→ Set problem:
Your task is to quote exactly the run of lines that starts at the line containing "were 3000x2250 pixels." and ends at the line containing "tag(obj('ground', gm), kind='structure')", including both.

---- Data extract

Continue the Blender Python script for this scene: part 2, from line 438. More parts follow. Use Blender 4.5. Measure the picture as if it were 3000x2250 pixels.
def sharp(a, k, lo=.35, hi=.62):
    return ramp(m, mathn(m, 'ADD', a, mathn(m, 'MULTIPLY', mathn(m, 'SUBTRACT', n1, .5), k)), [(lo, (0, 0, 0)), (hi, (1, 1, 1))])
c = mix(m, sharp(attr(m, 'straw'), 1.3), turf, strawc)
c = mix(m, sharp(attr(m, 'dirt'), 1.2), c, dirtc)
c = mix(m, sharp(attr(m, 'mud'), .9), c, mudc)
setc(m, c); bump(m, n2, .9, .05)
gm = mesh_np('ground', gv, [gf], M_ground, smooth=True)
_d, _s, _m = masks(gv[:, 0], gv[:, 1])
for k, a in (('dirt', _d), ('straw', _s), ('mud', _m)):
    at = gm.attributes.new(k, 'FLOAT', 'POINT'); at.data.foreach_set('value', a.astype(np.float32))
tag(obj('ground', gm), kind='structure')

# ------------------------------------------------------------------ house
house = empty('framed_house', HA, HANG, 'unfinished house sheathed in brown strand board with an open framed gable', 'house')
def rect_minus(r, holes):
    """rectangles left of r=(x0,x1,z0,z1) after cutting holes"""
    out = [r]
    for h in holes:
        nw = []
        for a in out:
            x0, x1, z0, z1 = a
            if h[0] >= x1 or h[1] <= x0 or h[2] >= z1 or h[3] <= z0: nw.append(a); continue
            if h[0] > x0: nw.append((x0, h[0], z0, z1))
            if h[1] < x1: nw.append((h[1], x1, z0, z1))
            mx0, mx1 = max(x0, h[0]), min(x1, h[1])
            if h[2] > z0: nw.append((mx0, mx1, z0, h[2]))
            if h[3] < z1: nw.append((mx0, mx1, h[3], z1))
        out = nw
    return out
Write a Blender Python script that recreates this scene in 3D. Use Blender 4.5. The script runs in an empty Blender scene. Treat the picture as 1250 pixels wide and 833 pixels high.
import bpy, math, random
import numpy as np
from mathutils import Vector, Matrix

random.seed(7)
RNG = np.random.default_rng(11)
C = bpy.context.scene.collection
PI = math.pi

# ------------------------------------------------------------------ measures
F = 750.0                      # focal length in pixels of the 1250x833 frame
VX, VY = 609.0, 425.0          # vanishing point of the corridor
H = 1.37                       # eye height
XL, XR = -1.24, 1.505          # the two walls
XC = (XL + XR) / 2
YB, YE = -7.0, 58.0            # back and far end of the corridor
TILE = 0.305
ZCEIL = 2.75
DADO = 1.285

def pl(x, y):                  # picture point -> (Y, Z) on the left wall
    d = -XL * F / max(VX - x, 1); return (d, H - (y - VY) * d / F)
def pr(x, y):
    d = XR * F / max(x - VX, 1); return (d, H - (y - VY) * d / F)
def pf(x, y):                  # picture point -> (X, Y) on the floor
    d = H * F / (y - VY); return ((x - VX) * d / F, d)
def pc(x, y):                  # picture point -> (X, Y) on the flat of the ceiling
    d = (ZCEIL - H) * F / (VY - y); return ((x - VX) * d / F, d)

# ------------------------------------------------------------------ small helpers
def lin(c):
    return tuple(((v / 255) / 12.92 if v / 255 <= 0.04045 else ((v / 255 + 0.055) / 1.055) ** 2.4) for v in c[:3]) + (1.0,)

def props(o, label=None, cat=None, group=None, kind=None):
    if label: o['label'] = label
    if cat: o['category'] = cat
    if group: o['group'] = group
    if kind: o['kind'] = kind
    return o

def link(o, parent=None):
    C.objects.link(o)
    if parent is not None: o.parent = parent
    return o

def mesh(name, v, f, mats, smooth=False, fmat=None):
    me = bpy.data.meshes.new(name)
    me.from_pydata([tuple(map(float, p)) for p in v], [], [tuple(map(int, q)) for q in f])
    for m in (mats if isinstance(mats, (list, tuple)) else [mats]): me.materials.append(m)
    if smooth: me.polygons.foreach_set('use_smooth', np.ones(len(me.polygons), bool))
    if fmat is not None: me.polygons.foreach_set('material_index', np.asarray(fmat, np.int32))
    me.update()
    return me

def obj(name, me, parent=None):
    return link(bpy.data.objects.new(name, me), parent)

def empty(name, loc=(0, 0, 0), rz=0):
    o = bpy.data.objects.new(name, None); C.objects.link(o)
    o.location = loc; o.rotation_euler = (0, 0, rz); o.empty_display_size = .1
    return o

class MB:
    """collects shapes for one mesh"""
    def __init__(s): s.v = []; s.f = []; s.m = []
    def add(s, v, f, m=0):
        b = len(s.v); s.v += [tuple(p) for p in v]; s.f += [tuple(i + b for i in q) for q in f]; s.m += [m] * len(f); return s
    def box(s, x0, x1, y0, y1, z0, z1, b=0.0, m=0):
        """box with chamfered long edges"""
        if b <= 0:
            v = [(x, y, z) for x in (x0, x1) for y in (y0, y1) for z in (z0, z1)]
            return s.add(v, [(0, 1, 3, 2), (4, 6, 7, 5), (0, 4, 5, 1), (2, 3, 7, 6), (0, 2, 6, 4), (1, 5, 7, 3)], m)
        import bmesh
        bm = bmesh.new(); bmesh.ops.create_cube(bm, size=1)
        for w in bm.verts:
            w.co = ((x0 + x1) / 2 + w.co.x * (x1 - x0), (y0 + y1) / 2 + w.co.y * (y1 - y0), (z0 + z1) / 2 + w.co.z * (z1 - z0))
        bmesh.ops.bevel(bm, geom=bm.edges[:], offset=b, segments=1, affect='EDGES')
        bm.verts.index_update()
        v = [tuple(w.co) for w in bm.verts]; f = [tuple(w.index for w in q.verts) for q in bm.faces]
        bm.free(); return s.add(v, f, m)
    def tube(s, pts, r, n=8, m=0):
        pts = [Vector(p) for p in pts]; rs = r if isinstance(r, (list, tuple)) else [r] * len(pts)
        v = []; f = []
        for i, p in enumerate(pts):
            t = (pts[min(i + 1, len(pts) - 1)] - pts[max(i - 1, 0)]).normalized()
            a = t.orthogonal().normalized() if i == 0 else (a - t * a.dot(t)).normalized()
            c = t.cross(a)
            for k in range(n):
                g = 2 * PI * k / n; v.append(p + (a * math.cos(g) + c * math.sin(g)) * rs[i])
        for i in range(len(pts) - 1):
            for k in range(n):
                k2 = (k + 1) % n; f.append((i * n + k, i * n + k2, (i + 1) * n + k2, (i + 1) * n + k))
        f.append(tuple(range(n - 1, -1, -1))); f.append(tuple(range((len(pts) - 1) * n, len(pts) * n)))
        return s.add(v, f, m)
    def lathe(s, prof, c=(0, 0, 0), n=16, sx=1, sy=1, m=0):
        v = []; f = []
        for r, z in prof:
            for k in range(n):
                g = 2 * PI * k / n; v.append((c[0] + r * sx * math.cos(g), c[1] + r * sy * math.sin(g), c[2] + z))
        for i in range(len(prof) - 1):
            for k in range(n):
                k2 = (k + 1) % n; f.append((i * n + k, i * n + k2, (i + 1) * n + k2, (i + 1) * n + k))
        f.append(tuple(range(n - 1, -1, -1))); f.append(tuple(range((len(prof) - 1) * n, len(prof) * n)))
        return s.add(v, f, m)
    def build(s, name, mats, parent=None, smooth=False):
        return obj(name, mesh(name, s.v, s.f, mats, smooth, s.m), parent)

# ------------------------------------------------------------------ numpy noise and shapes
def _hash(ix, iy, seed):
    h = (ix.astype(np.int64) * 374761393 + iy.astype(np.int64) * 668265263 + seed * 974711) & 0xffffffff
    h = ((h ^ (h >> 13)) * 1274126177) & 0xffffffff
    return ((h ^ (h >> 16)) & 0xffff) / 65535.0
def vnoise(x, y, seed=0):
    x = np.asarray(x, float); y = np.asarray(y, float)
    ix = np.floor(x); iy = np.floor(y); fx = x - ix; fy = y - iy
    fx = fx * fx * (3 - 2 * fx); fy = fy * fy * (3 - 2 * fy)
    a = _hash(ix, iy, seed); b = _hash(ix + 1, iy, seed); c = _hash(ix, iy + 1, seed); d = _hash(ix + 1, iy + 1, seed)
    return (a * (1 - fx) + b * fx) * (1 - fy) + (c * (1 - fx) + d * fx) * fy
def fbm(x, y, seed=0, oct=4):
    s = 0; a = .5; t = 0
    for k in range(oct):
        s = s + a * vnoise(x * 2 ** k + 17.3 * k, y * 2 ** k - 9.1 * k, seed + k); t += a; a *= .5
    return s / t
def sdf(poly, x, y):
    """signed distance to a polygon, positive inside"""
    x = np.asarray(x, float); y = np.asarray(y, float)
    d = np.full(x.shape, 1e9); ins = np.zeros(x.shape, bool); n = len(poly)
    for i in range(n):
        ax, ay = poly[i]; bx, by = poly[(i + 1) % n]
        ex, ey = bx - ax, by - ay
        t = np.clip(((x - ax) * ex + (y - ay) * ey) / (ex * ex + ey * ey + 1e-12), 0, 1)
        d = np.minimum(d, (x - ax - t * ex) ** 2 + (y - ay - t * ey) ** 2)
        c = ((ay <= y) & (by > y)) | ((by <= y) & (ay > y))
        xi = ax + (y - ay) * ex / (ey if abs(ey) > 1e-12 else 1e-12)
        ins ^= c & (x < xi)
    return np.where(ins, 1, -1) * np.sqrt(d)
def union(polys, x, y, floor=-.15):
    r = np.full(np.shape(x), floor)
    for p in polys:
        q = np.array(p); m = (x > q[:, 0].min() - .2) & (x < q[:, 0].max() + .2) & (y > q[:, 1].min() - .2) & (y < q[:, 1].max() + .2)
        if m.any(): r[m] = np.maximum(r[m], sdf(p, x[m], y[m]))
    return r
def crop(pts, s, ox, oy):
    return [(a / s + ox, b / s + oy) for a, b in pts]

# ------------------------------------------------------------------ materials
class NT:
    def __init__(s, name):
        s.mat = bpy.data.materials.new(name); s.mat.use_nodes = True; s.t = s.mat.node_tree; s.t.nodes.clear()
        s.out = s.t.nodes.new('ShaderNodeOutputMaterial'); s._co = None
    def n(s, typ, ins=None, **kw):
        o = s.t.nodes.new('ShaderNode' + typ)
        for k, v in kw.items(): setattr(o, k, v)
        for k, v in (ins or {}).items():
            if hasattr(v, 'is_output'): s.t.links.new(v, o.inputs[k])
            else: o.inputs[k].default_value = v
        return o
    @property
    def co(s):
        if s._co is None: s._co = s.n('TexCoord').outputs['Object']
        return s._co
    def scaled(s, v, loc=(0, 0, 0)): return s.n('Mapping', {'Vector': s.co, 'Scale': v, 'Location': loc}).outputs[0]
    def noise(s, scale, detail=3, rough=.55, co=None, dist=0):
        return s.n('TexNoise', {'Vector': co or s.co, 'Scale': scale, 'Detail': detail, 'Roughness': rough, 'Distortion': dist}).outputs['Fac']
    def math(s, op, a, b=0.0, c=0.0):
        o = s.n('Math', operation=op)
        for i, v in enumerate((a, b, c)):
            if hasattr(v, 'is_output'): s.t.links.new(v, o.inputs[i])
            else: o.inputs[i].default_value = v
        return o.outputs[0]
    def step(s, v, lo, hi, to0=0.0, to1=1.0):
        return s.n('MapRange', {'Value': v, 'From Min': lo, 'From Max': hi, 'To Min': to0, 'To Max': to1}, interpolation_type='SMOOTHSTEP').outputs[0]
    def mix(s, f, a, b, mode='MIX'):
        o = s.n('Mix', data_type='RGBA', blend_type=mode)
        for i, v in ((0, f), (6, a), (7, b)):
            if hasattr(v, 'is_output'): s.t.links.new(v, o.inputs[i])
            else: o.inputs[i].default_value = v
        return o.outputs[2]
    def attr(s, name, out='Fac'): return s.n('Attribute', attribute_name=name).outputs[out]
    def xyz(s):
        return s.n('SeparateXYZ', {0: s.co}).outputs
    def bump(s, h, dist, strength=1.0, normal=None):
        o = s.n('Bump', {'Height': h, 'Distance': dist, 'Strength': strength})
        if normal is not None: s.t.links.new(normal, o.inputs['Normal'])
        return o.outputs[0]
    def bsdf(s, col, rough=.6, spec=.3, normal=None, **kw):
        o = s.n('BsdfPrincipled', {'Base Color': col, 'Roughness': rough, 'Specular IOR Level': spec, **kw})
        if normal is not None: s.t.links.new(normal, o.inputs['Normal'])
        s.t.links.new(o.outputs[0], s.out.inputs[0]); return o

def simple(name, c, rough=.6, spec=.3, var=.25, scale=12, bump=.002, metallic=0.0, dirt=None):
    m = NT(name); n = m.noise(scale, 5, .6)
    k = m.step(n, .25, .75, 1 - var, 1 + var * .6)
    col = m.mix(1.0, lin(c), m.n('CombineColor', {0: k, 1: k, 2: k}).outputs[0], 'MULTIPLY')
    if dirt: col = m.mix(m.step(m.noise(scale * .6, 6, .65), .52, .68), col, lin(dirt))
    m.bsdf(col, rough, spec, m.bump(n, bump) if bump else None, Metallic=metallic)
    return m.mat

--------
---- Data extract

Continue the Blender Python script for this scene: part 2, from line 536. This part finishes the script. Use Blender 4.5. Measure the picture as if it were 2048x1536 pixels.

--------

→ Result:
Continue the Blender Python script for this scene: part 2, from line 438. More parts follow. Use Blender 4.5. Measure the picture as if it were 3000x2250 pixels.
def sharp(a, k, lo=.35, hi=.62):
    return ramp(m, mathn(m, 'ADD', a, mathn(m, 'MULTIPLY', mathn(m, 'SUBTRACT', n1, .5), k)), [(lo, (0, 0, 0)), (hi, (1, 1, 1))])
c = mix(m, sharp(attr(m, 'straw'), 1.3), turf, strawc)
c = mix(m, sharp(attr(m, 'dirt'), 1.2), c, dirtc)
c = mix(m, sharp(attr(m, 'mud'), .9), c, mudc)
setc(m, c); bump(m, n2, .9, .05)
gm = mesh_np('ground', gv, [gf], M_ground, smooth=True)
_d, _s, _m = masks(gv[:, 0], gv[:, 1])
for k, a in (('dirt', _d), ('straw', _s), ('mud', _m)):
    at = gm.attributes.new(k, 'FLOAT', 'POINT'); at.data.foreach_set('value', a.astype(np.float32))
tag(obj('ground', gm), kind='structure')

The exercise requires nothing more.